What you will do
Tally the lines in the listing below that include "Blender". Answer with the count and nothing more.

-- start of Extracted information --

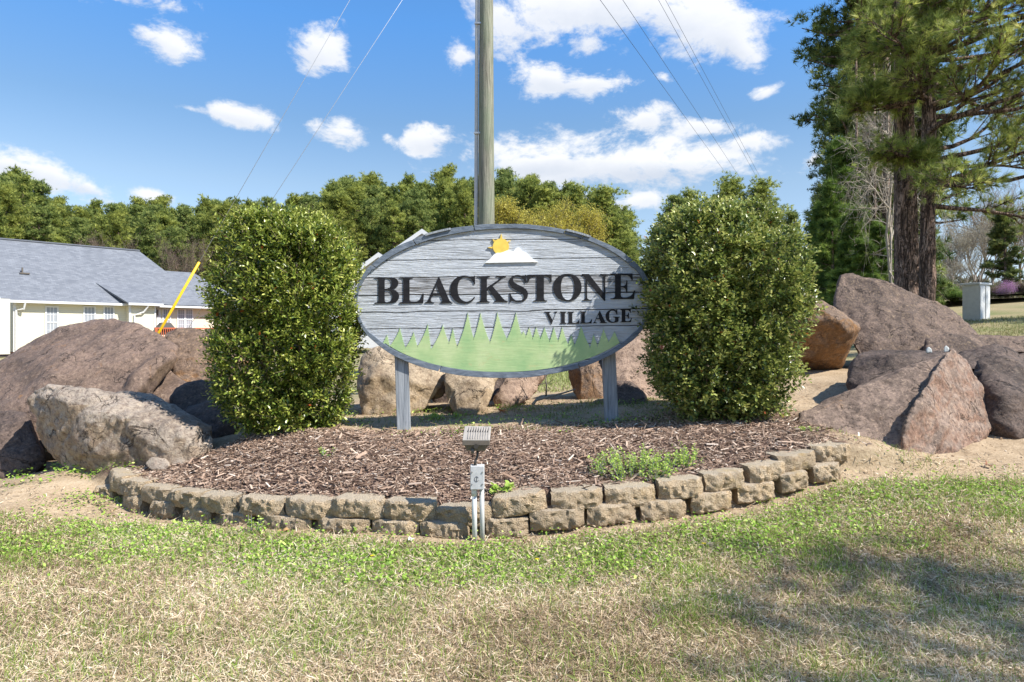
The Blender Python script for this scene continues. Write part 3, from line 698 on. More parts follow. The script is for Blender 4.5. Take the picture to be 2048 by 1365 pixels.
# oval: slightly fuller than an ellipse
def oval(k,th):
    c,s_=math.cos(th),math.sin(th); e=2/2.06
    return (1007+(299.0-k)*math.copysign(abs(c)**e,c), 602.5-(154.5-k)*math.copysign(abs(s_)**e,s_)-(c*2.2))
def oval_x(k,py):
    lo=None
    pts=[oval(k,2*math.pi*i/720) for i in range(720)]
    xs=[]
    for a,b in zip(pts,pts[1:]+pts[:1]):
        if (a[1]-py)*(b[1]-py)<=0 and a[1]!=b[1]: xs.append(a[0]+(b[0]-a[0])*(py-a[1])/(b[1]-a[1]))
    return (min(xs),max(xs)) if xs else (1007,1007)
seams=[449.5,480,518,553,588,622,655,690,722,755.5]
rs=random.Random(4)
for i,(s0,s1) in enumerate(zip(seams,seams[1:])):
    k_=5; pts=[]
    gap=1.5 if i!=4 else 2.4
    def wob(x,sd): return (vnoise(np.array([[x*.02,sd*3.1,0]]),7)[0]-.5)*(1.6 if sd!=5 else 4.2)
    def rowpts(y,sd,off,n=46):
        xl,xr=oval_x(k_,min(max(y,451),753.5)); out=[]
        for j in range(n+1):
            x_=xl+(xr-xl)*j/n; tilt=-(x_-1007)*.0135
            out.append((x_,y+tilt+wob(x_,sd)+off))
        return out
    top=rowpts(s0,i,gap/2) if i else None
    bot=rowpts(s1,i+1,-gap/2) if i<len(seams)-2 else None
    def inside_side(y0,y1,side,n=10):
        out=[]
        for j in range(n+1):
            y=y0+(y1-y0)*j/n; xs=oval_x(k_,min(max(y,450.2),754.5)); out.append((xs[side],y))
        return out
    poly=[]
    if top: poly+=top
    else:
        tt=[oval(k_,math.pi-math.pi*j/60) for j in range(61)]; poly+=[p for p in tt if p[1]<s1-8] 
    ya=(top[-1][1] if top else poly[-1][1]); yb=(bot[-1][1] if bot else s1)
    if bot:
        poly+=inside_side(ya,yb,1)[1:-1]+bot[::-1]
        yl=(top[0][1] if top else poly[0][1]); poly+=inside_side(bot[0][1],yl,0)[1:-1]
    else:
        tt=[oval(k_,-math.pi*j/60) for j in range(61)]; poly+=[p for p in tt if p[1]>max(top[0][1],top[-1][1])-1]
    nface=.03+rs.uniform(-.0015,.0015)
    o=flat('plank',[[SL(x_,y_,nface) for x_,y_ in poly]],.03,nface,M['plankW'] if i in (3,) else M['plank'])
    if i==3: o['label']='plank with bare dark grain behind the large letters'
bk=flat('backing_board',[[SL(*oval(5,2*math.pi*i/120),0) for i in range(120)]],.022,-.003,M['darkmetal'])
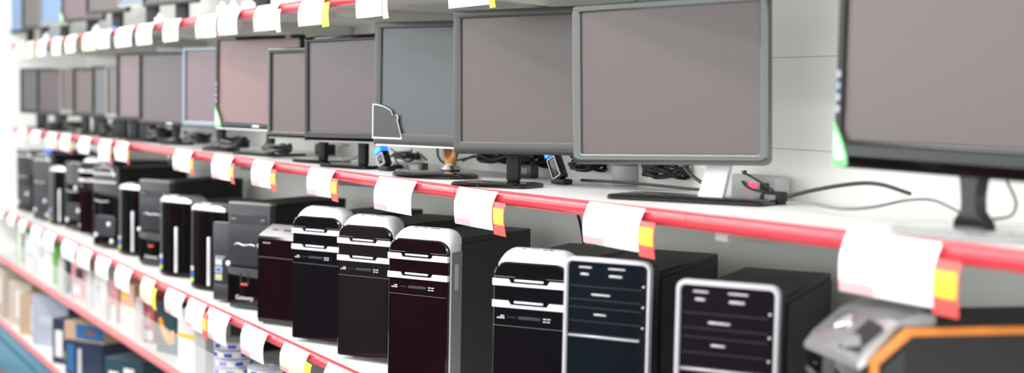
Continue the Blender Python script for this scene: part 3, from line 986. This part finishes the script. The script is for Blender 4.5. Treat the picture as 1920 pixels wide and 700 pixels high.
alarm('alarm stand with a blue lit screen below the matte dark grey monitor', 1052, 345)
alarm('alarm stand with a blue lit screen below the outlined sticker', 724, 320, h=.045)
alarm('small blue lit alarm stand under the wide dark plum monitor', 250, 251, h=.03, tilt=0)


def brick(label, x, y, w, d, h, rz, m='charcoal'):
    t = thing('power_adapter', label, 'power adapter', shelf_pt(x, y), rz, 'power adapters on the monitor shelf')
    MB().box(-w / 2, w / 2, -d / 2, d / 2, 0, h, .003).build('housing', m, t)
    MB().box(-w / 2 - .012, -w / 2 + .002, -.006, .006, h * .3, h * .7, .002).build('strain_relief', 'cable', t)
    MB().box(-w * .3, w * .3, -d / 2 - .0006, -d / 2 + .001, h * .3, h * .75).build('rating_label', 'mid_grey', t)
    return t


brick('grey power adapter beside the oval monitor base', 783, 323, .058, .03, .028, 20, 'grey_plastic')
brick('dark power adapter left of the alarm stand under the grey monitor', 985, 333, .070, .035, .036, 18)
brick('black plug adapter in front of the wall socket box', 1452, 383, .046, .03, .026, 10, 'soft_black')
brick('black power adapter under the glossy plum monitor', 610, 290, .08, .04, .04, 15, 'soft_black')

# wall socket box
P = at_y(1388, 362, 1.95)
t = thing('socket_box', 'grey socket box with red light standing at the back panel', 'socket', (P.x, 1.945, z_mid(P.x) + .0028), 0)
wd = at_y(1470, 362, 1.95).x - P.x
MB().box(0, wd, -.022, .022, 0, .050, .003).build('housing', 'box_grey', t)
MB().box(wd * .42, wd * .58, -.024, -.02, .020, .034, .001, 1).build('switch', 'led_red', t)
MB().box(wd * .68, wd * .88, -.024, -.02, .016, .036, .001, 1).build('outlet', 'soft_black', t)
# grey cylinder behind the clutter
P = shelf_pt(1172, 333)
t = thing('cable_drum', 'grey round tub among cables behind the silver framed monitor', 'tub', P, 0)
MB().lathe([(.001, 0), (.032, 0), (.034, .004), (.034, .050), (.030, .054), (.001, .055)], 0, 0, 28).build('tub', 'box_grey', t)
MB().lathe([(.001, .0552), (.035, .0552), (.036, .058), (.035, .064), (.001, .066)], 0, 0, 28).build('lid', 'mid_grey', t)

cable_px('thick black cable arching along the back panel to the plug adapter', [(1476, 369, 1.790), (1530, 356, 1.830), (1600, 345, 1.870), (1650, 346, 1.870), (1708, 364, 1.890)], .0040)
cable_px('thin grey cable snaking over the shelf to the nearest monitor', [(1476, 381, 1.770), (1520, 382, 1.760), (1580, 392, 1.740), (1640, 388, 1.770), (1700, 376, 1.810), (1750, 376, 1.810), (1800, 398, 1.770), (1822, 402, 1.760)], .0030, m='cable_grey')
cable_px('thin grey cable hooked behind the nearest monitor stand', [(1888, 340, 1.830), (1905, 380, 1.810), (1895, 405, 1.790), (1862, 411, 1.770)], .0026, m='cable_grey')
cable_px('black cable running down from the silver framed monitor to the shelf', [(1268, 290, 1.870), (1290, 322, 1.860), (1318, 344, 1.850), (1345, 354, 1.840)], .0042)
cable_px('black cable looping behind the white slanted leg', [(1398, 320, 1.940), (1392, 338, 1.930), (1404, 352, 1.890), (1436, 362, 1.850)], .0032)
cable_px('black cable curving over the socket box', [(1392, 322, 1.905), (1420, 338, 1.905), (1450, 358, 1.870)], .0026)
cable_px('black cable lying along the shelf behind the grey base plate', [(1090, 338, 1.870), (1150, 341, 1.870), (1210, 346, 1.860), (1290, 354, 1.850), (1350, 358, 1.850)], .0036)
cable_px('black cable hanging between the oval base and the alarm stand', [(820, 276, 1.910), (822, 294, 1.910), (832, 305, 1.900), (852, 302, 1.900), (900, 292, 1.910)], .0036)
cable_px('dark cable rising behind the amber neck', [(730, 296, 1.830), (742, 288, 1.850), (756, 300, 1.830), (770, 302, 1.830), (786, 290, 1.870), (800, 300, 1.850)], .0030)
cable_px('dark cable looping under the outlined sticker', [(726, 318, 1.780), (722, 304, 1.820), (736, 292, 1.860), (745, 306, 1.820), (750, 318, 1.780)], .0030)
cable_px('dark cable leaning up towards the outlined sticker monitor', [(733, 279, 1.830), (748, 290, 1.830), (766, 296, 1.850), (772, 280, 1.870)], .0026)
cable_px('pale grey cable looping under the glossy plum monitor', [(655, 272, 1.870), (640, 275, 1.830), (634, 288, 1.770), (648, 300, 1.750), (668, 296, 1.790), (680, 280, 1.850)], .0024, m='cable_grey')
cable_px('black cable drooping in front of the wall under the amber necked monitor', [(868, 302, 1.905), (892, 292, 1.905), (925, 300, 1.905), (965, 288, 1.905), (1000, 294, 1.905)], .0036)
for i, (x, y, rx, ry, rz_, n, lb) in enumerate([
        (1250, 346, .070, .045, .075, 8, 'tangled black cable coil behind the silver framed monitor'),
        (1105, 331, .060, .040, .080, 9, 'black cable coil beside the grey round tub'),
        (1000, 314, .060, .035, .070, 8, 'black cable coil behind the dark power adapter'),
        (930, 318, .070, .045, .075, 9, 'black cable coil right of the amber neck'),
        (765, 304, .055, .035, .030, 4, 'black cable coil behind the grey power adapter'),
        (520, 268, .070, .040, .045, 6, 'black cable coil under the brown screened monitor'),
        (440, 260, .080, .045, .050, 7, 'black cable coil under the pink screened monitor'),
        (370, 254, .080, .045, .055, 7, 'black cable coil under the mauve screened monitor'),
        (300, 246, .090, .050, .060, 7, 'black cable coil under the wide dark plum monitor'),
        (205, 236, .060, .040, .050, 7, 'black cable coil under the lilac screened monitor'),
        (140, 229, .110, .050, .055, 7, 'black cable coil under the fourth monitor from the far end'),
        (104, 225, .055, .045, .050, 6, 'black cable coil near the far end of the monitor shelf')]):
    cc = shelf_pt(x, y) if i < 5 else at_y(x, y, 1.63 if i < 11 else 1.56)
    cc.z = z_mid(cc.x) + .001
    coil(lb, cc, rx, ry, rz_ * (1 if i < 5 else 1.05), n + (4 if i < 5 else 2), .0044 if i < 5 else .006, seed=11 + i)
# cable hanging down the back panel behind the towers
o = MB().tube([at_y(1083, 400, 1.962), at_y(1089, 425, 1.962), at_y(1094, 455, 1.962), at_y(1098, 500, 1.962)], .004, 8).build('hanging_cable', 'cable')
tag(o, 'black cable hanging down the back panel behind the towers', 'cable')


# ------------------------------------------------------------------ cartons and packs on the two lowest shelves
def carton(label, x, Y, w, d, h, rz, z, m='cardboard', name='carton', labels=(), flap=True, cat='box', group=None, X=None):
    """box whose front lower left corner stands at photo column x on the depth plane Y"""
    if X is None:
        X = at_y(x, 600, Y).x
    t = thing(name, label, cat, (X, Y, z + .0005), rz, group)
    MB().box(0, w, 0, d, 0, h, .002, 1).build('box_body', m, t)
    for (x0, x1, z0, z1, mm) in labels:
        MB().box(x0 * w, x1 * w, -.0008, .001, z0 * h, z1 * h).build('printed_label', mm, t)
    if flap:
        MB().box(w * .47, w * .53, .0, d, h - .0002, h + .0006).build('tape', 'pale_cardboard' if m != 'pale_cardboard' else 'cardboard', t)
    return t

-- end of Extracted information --

Output for this exercise
2